Stored data:
* * * * * * * * *
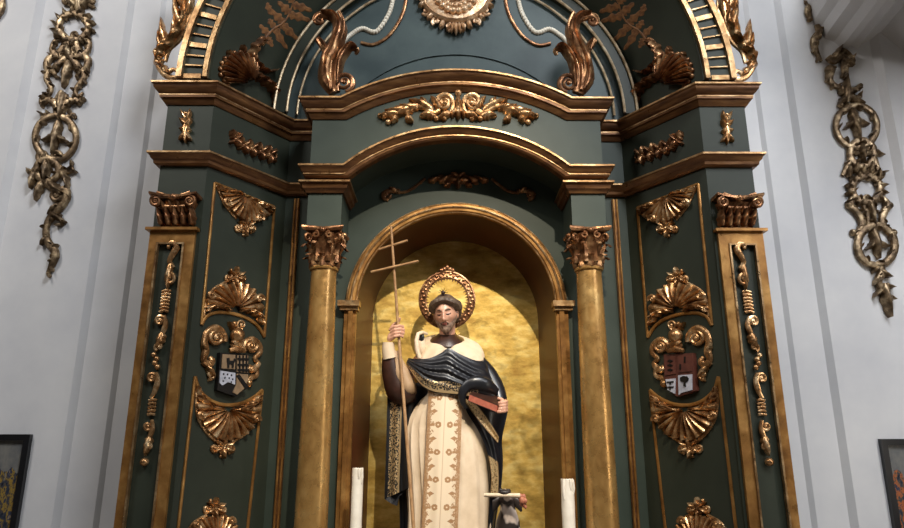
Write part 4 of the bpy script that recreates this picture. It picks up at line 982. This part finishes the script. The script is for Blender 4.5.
# book
o0 = S(468, 401, -.245); ex = S(496.5, 412.5, -.235)-o0; ez = S(469.2, 393.6, -.245)-o0; ey = S(480, 388.5, -.11)-S(469.2, 393.6, -.245)
bk = thing('book', tuple(o0), 'closed book with red page edges held in the left hand of the statue', 'book')
def bxx(a0, a1, b0, b1, c0, c1): return [o0+ex*x+ey*y+ez*z for x in (a0, a1) for y in (b0, b1) for z in (c0, c1)]
FB = [(0,1,3,2),(4,6,7,5),(0,4,5,1),(2,3,7,6),(0,2,6,4),(1,5,7,3)]
lab(MB().add(bxx(.01, .985, .01, .96, .08, .92), FB).build('page_block', M['pagered'], bk, False), 'red page edges')
for z0, z1 in ((0, .08), (.92, 1.0)): MB().add(bxx(0, 1, 0, 1, z0, z1), FB).build('cover', M['bookcover'], bk, False)
MB().add(bxx(0, 1, .96, 1.0, .08, .92), FB).build('spine', M['bookcover'], bk, False)

# dog with a torch in its mouth at the saint's feet
DY = 4.34
def D(px, py, dy=0): return U(px, py, DY+dy)
dg0 = thing('dog_statue', (D(508, 520).x, DY+.1, ZF), 'small black and white painted dog sitting beside the statue with a torch in its jaws', 'dog')
mb = MB(); zf = ZF+.0
mb.ell((D(508, 520).x, DY+.13, ZF+.13), (.10, .14, .13)); mb.tube([(D(508, 520).x, DY+.1, ZF+.16), D(508, 522, .03), D(508, 510, .0), D(507, 501, -.01)], [.095, .072, .048, .042], 14)
mb.ell(D(506.5, 499, -.02), (.044, .052, .042)); mb.tube([D(506, 499, -.04), D(505.5, 494.5, -.075), D(505, 491.5, -.10)], [.042, .032, .022], 12)
for sx in (-1, 1):
    mb.tube([(D(508, 520).x+sx*.055, DY+.04, ZF+.2), (D(508, 520).x+sx*.055, DY+.01, ZF+.1), (D(508, 520).x+sx*.055, DY+.0, ZF+.025)], [.042, .03, .026], 10)
    mb.ell((D(508, 520).x+sx*.055, DY-.02, ZF+.02), (.028, .042, .02)); mb.ell((D(508, 520).x+sx*.09, DY+.16, ZF+.09), (.05, .09, .085)); mb.ell((D(508, 520).x+sx*.1, DY+.08, ZF+.02), (.028, .06, .02))
mb.tube([(D(508, 520).x, DY+.22, ZF+.05), (D(508, 520).x+.10, DY+.22, ZF+.03), (D(508, 520).x+.16, DY+.17, ZF+.04)], [.025, .02, .01], 8)
do = mb.build('body', M['dog'], dg0)
rm = do.modifiers.new('fuse', 'REMESH'); rm.mode = 'VOXEL'; rm.voxel_size = .006
dg = bpy.context.evaluated_depsgraph_get(); me2 = bpy.data.meshes.new_from_object(do.evaluated_get(dg)); do.modifiers.clear(); do.data = me2; me2.shade_smooth()
for x0, x1, x2, s_ in ((500, 496, 493.5, 1), (513, 517.5, 521.5, -1)):
    mb = MB(); mb.tube([D(x0, 498.5, -.02), D(x1, 503, -.025), D(x2, 511.5, -.02)], [.016, .028, .006], 10, N=(s_*.3, -1, 0), flat=.4); lab(mb.build('ear', M['dogdark'], dg0), 'black hanging ear')
lab(MB().ell(D(504.5, 492.3, -.10), (.040, .034, .018)).ell(D(501, 490.3, -.11), (.014, .014, .012)).ell(D(508, 490.6, -.10), (.017, .014, .012)).build('muzzle', M['dogdark'], dg0), 'dark muzzle gripping the torch')
for x in (501.5, 510.5): lab(MB().ell(D(x, 497, -.06), (.007, .006, .007)).build('eye', M['dogdark'], dg0), 'dark eye')
tr = thing('torch', tuple(D(503, 496, -.12)), 'pale wooden torch held crosswise in the jaws of the dog', 'torch')
mb = MB(); mb.tube([D(484, 495, -.105), D(503, 495.2, -.115), D(520, 495.6, -.12)], [.011, .0125, .0145], 12); mb.build('handle', M['cream'], tr)
mb = MB()
for x, y, r in ((520.5, 497, .016), (523.5, 497, .015), (522, 500.5, .018), (525, 501, .014), (524, 504.5, .015), (521.5, 504, .012), (525.5, 507, .009)): mb.ell(D(x, y, -.12+(x*7 % 3)*.006), (r, r, r*1.25), nu=9, nv=7)
lab(mb.build('flame', M['flame'], tr), 'carved reddish flame')

# candles on the shelf
def candle(xt, yt, w, Y, label, drip):
    t = U(xt, yt, Y); X = t.x; r = w; z0 = .96
    c = thing('candle', (X, Y, z0), label, 'candle', None)
    mb = MB(); R_ = []; n = 28
    for i in range(16):
        z = z0+(t.z-z0)*i/15
        R_.append([Vector((X+(r+.0025*noise.noise(Vector((k*.8, i*.6, drip))))*math.cos(2*math.pi*k/n), Y+r*math.sin(2*math.pi*k/n), z+(.012*noise.noise(Vector((k*.7, 9, drip))) if i == 15 else 0))) for k in range(n)])
    R_.append([Vector((X+r*.72*math.cos(2*math.pi*k/n), Y+r*.72*math.sin(2*math.pi*k/n), t.z-.01)) for k in range(n)]); R_.append([Vector((X+r*.3*math.cos(2*math.pi*k/n), Y+r*.3*math.sin(2*math.pi*k/n), t.z-.022)) for k in range(n)])
    mb.rings(R_)
    for k in range(drip):
        a = -1.7+.55*k*(1 if k % 2 else -1)+.5; ln = .06+.07*((k*37) % 5)/5; mb.tube([Vector((X+r*math.cos(a), Y+r*math.sin(a), t.z-.004)), Vector((X+(r+.003)*math.cos(a), Y+(r+.003)*math.sin(a), t.z-ln*.6)), Vector((X+r*math.cos(a), Y+r*math.sin(a), t.z-ln))], [.008, .009, .005], 8)
    mb.build('wax', M['wax'], c)
    MB().tube([(X, Y, t.z-.024), (X+.002, Y, t.z-.008)], .0025, 6).build('wick', M['black'], c)
candle(358, 468, .034, 4.36, 'thick unlit white candle at the left edge of the niche', 2)
candle(567, 479, .039, 4.36, 'thick unlit white candle with wax drips at the right edge of the niche', 4)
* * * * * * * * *
All the lines above are to be reproduced exactly, except the pictures.

Write part 4 of the bpy script that recreates this picture. It picks up at line 982. This part finishes the script. The script is for Blender 4.5.
# book
o0 = S(468, 401, -.245); ex = S(496.5, 412.5, -.235)-o0; ez = S(469.2, 393.6, -.245)-o0; ey = S(480, 388.5, -.11)-S(469.2, 393.6, -.245)
bk = thing('book', tuple(o0), 'closed book with red page edges held in the left hand of the statue', 'book')
def bxx(a0, a1, b0, b1, c0, c1): return [o0+ex*x+ey*y+ez*z for x in (a0, a1) for y in (b0, b1) for z in (c0, c1)]
FB = [(0,1,3,2),(4,6,7,5),(0,4,5,1),(2,3,7,6),(0,2,6,4),(1,5,7,3)]
lab(MB().add(bxx(.01, .985, .01, .96, .08, .92), FB).build('page_block', M['pagered'], bk, False), 'red page edges')
for z0, z1 in ((0, .08), (.92, 1.0)): MB().add(bxx(0, 1, 0, 1, z0, z1), FB).build('cover', M['bookcover'], bk, False)
MB().add(bxx(0, 1, .96, 1.0, .08, .92), FB).build('spine', M['bookcover'], bk, False)

# dog with a torch in its mouth at the saint's feet
DY = 4.34
def D(px, py, dy=0): return U(px, py, DY+dy)
dg0 = thing('dog_statue', (D(508, 520).x, DY+.1, ZF), 'small black and white painted dog sitting beside the statue with a torch in its jaws', 'dog')
mb = MB(); zf = ZF+.0
mb.ell((D(508, 520).x, DY+.13, ZF+.13), (.10, .14, .13)); mb.tube([(D(508, 520).x, DY+.1, ZF+.16), D(508, 522, .03), D(508, 510, .0), D(507, 501, -.01)], [.095, .072, .048, .042], 14)
mb.ell(D(506.5, 499, -.02), (.044, .052, .042)); mb.tube([D(506, 499, -.04), D(505.5, 494.5, -.075), D(505, 491.5, -.10)], [.042, .032, .022], 12)
for sx in (-1, 1):
    mb.tube([(D(508, 520).x+sx*.055, DY+.04, ZF+.2), (D(508, 520).x+sx*.055, DY+.01, ZF+.1), (D(508, 520).x+sx*.055, DY+.0, ZF+.025)], [.042, .03, .026], 10)
    mb.ell((D(508, 520).x+sx*.055, DY-.02, ZF+.02), (.028, .042, .02)); mb.ell((D(508, 520).x+sx*.09, DY+.16, ZF+.09), (.05, .09, .085)); mb.ell((D(508, 520).x+sx*.1, DY+.08, ZF+.02), (.028, .06, .02))
mb.tube([(D(508, 520).x, DY+.22, ZF+.05), (D(508, 520).x+.10, DY+.22, ZF+.03), (D(508, 520).x+.16, DY+.17, ZF+.04)], [.025, .02, .01], 8)
do = mb.build('body', M['dog'], dg0)
rm = do.modifiers.new('fuse', 'REMESH'); rm.mode = 'VOXEL'; rm.voxel_size = .006
dg = bpy.context.evaluated_depsgraph_get(); me2 = bpy.data.meshes.new_from_object(do.evaluated_get(dg)); do.modifiers.clear(); do.data = me2; me2.shade_smooth()
for x0, x1, x2, s_ in ((500, 496, 493.5, 1), (513, 517.5, 521.5, -1)):
    mb = MB(); mb.tube([D(x0, 498.5, -.02), D(x1, 503, -.025), D(x2, 511.5, -.02)], [.016, .028, .006], 10, N=(s_*.3, -1, 0), flat=.4); lab(mb.build('ear', M['dogdark'], dg0), 'black hanging ear')
lab(MB().ell(D(504.5, 492.3, -.10), (.040, .034, .018)).ell(D(501, 490.3, -.11), (.014, .014, .012)).ell(D(508, 490.6, -.10), (.017, .014, .012)).build('muzzle', M['dogdark'], dg0), 'dark muzzle gripping the torch')
for x in (501.5, 510.5): lab(MB().ell(D(x, 497, -.06), (.007, .006, .007)).build('eye', M['dogdark'], dg0), 'dark eye')
tr = thing('torch', tuple(D(503, 496, -.12)), 'pale wooden torch held crosswise in the jaws of the dog', 'torch')
mb = MB(); mb.tube([D(484, 495, -.105), D(503, 495.2, -.115), D(520, 495.6, -.12)], [.011, .0125, .0145], 12); mb.build('handle', M['cream'], tr)
mb = MB()
for x, y, r in ((520.5, 497, .016), (523.5, 497, .015), (522, 500.5, .018), (525, 501, .014), (524, 504.5, .015), (521.5, 504, .012), (525.5, 507, .009)): mb.ell(D(x, y, -.12+(x*7 % 3)*.006), (r, r, r*1.25), nu=9, nv=7)
lab(mb.build('flame', M['flame'], tr), 'carved reddish flame')

# candles on the shelf
def candle(xt, yt, w, Y, label, drip):
    t = U(xt, yt, Y); X = t.x; r = w; z0 = .96
    c = thing('candle', (X, Y, z0), label, 'candle', None)
    mb = MB(); R_ = []; n = 28
    for i in range(16):
        z = z0+(t.z-z0)*i/15
        R_.append([Vector((X+(r+.0025*noise.noise(Vector((k*.8, i*.6, drip))))*math.cos(2*math.pi*k/n), Y+r*math.sin(2*math.pi*k/n), z+(.012*noise.noise(Vector((k*.7, 9, drip))) if i == 15 else 0))) for k in range(n)])
    R_.append([Vector((X+r*.72*math.cos(2*math.pi*k/n), Y+r*.72*math.sin(2*math.pi*k/n), t.z-.01)) for k in range(n)]); R_.append([Vector((X+r*.3*math.cos(2*math.pi*k/n), Y+r*.3*math.sin(2*math.pi*k/n), t.z-.022)) for k in range(n)])
    mb.rings(R_)
    for k in range(drip):
        a = -1.7+.55*k*(1 if k % 2 else -1)+.5; ln = .06+.07*((k*37) % 5)/5; mb.tube([Vector((X+r*math.cos(a), Y+r*math.sin(a), t.z-.004)), Vector((X+(r+.003)*math.cos(a), Y+(r+.003)*math.sin(a), t.z-ln*.6)), Vector((X+r*math.cos(a), Y+r*math.sin(a), t.z-ln))], [.008, .009, .005], 8)
    mb.build('wax', M['wax'], c)
    MB().tube([(X, Y, t.z-.024), (X+.002, Y, t.z-.008)], .0025, 6).build('wick', M['black'], c)
candle(358, 468, .034, 4.36, 'thick unlit white candle at the left edge of the niche', 2)
candle(567, 479, .039, 4.36, 'thick unlit white candle with wax drips at the right edge of the niche', 4)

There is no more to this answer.